On a discussion board all people have to go on is text. It’s hard to get others to respect someone’s opinion if it is clear that they do not respect the medium. So we recommend that you aim as much as you can to format your message to look like something you’d find in a quality newspaper (or on a quality newspaper’s website).

That means employing a mixture of capital and lower case letters in a traditional manner – neither all caps, nor all lower case. On the Internet typing something ALL IN BLOCK CAPITAL LETTERS tends to be interpreted as SHOUTING. It’s harder to read than a message that uses mixed case, too. It also helps to use punctuation, and to make sure things are spelled correctly. We provide a ‘Preview Message’ facility when posting, so you can see your message as it will appear on the board, and double-check your spelling, etc, before submitting it. After all, if the writer does not care about the message, why should any of the readers bother to reply to it?

Plain text will do fine for most messages, but if you want to get a little more elaborate the boards allow you to include bold and italic text (or even both). This is done by using “formatting tags” around the text to be formatted. The Discussion Boards Help Page explains how.

One use of formatting is to quote the bits of a message to which you’re replying. Not everyone will read your reply immediately after reading the message to which you are responding, so when you’re replying to something, it’s a good idea to quote an appropriate fragment of it and to make the quoted text italic, so that readers can distinguish what’s from the original message and what is your reply.

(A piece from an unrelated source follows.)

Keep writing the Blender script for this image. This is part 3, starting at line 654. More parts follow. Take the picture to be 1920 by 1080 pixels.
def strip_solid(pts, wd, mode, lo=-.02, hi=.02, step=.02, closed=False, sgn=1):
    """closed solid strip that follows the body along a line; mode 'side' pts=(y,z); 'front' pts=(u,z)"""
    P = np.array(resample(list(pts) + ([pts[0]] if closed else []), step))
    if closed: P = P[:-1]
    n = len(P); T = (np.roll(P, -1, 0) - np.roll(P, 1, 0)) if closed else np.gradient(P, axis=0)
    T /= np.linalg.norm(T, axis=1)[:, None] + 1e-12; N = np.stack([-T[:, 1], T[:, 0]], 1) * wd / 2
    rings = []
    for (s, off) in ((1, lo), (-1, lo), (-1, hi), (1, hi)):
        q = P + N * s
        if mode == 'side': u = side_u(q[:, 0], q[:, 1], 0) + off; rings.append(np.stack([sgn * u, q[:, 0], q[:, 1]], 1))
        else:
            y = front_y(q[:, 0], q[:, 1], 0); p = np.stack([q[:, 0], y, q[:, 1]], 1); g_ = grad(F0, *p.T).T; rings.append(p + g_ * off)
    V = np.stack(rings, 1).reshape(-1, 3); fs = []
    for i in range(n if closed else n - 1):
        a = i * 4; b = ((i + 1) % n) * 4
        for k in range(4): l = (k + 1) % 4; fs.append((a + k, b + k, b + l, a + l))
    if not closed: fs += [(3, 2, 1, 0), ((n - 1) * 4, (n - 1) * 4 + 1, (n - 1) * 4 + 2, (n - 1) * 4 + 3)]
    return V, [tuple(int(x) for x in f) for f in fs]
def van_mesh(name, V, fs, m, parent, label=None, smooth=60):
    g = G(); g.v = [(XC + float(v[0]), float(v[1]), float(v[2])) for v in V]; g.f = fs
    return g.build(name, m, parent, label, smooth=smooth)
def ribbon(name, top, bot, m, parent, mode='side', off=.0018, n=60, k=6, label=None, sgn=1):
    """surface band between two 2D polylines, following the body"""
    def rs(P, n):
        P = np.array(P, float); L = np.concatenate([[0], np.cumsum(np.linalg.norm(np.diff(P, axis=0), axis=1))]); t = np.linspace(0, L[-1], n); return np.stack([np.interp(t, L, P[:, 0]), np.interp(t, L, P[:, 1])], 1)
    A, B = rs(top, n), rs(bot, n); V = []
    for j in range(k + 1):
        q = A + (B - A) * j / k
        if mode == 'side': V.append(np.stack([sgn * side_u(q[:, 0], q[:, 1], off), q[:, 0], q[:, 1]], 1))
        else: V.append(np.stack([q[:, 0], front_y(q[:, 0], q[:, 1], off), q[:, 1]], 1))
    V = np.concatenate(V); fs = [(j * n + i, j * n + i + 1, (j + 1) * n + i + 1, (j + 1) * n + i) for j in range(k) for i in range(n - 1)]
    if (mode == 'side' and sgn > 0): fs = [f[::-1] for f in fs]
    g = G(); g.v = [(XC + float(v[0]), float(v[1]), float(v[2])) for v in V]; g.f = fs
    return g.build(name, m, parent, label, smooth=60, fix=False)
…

If the whole of your message is a table, a set of figures, or something comparable, you could post it in “Table Data” mode – that way, the layout of whatever you type will be preserved. However, do bear in mind that you are then responsible for inserting line breaks at appropriate places by using the RETURN key. (And yes, people forgetting to do so explains those occasional messages where you have to scroll to the right to read very long lines of text!)